A rare problem with the V8 is the oil pump bolts working loose. This results in the low oil pressure warning bong sounding as well as rattly tappets as there isn’t enough oil pressure to pump them up. It’s a really easy fix – the front oil pan unbolts easily, and you can retrieve the bolts and refit them.

3. A 750i Sir

The magnificent E32 750iL arrived in late ’87 to really sock it to Mercedes – their engine was a 5.6 liter V8 compared to the 5.0 liter in the BMW. Using many four-cylinder M40 parts (parts were machined on the same line), it was fairly low tech using a single cam per bank and two valves per cylinder plus two separate Bosch Moronic management systems, one each side. It used EML electronic throttles, and these were troublesome early on. The Alusil block is silicon alloy with no liners or bore coatings – no trouble there.

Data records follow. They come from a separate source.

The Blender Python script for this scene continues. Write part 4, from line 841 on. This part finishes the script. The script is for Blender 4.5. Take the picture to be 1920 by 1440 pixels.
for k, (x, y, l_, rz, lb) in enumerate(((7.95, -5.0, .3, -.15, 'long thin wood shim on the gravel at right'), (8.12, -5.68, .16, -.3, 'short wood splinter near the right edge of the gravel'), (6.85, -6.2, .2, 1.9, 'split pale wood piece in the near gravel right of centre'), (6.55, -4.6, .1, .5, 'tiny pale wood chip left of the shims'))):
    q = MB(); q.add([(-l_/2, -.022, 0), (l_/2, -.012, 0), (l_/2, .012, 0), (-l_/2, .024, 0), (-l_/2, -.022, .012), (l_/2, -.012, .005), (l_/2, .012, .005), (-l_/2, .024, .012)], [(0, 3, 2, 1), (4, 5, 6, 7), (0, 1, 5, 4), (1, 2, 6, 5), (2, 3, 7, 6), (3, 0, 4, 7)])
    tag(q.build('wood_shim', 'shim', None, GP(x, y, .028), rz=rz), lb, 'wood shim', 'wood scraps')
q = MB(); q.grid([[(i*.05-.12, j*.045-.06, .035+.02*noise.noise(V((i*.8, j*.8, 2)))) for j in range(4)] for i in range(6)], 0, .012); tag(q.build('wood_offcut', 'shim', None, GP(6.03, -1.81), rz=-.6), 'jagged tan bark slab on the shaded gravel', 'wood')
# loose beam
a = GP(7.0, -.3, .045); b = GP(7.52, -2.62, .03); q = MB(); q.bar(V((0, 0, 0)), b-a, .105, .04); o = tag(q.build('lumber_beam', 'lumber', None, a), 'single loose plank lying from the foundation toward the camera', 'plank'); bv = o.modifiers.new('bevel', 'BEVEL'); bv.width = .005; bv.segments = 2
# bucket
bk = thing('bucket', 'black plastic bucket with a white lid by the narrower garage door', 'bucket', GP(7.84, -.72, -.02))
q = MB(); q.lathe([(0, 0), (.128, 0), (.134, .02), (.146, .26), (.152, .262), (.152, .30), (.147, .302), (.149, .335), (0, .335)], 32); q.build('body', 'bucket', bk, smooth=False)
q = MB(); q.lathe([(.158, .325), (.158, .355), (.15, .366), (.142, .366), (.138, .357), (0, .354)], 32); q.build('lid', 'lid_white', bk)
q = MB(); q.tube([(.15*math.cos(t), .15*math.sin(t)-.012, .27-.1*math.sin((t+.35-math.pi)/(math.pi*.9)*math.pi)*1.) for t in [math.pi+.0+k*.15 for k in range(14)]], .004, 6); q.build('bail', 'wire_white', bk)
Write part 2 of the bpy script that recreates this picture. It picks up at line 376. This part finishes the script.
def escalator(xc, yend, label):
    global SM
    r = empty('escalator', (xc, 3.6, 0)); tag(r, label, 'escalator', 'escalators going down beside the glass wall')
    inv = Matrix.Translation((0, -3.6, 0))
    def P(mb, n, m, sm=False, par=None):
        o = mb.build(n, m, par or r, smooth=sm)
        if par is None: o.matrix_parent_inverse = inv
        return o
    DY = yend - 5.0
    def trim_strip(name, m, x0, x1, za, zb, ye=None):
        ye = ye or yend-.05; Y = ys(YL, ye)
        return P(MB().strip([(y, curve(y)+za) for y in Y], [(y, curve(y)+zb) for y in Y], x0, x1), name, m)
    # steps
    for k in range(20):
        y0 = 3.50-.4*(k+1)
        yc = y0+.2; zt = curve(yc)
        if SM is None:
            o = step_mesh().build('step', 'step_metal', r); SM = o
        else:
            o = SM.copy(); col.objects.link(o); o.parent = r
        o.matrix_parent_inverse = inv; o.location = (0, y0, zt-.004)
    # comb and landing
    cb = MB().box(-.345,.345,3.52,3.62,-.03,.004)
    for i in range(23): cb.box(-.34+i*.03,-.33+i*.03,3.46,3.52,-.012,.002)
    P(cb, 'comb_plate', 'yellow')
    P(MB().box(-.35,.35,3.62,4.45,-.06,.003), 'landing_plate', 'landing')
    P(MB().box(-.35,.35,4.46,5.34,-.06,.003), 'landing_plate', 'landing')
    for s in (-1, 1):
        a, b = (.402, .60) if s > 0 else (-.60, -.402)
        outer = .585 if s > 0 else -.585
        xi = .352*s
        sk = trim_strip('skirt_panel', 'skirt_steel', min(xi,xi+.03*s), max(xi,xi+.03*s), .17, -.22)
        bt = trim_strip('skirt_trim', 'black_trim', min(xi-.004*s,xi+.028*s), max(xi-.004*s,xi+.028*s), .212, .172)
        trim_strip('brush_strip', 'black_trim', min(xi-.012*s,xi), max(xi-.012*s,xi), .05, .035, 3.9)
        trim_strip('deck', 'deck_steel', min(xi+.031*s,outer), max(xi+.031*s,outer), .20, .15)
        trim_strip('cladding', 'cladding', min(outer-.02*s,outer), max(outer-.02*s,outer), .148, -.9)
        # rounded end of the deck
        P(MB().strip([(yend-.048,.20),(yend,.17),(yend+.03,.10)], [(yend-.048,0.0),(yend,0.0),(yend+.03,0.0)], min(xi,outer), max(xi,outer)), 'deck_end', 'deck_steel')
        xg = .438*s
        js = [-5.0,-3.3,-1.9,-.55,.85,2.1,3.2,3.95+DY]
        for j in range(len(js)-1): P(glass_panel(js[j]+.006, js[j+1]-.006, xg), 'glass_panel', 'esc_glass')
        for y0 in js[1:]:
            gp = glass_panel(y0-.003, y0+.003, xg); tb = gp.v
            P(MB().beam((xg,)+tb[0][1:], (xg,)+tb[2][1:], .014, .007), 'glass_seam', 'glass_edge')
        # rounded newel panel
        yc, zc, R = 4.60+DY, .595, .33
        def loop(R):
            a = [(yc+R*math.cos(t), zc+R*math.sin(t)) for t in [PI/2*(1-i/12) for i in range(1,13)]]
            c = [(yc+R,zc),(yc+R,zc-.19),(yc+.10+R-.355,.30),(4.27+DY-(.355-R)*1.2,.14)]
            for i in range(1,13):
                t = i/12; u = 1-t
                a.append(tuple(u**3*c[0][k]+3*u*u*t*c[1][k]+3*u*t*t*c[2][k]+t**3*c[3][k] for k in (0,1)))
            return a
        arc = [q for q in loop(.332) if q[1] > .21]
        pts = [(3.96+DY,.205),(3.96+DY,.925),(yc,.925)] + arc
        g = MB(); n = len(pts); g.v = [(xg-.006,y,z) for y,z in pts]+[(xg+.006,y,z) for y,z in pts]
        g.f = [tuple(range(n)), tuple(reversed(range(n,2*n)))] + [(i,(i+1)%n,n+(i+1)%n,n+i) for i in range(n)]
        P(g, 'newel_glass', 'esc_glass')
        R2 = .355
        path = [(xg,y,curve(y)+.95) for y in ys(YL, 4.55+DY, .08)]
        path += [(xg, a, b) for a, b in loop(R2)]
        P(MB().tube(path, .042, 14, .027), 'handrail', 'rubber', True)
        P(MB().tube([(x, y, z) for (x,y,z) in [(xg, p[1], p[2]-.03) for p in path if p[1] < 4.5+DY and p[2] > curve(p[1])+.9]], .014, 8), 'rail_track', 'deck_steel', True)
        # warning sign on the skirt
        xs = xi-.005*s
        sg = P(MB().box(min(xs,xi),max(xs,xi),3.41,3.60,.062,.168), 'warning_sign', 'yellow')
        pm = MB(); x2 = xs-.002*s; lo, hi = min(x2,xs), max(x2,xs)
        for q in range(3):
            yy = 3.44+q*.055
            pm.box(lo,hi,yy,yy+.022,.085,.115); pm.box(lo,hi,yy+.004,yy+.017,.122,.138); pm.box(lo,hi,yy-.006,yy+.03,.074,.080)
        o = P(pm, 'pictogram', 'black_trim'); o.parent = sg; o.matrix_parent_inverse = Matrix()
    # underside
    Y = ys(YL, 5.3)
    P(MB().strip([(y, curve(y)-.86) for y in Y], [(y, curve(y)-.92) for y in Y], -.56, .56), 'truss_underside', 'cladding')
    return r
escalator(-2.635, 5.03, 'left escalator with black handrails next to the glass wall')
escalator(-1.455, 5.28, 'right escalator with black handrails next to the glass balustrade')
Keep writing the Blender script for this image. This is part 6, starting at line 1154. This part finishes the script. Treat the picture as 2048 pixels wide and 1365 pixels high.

The M70’s Achilles heel is the sump gasket. These can leak oil, and it’s a nightmare to fix. The rear bolts are within the trans bell housing, and the official fix is to remove the gearbox first. Er, no… Holes can be drilled to enable a long extension with a 10mm socket to get them out.

4. Self-leveling (SLS) and EDC

The hydraulic self-leveling on some cars – mainly “iL” models – was a great idea when new, but now it can be a liability. The pressure comes from the power steering pump via steel pipework that rusts and then leaks, as can the ride height sensors, pressure spheres, and the self-leveling dampers. The official and expensive fix is to spend a couple of thousand dollars replacing it all, but the smart money is on converting it to standard rear springs and dampers, removing the pipework, and fitting a standard non-self-leveling PAS pump – you’ll need to clear the suspension defect warning from the instrument cluster too. EDC can all be replaced with stock E32 hardware, and it will drive just fine.

5. Servotronic steering

Most 750iL cars and some 740i’s have Servotronic that makes the steering light around town but weights up at speed. If it goes wrong, the steering is light all the time, but you can try another relay unit first – they are hundreds new so find a used one if you can. Like the SLS self-leveling rear suspension, you can take it all off and convert to standard power steering with a standard E34 or E32 steering box.

6. Automatic transmission

These are now at the age where they can fail, with the four-speed 4HP22 on the 735i and the 4HP24 on the 750i cars being most prone. A rebuild is around $2000 upwards, and secondhand boxes are getting rare. These transmissions use Dexron II fluid that should be changed every 30,000. The 5HP boxes on the 740i are better and use a synthetic Esso fluid. Low battery voltage, a bad camshaft sensor, or alternator can all cause the dreaded ‘TRANS PROGRAM’ message, and oil/filter changes are important.

7. What else?

Instrument clusters can lose pixels (nowhere near as bad as E38’s can), but a good used unit won’t be too expensive. Some E32 models use Michelin TRX metric tires that are best replaced by 15 or 16-inch BBS imperial wheels and 225/60 tires. Vague steering is often cured by tightening the 32mm nut at the base of the steering column inside the cabin.

Very early 735i models, all 740i variants, and 750i cars use the PAS pump-powered brake hydraulics that are more reliable than they were on the E23. Body corrosion isn’t a major problem, but hot state cars are far better, even if a Texas car might have an interior baked hard – you can always replace that.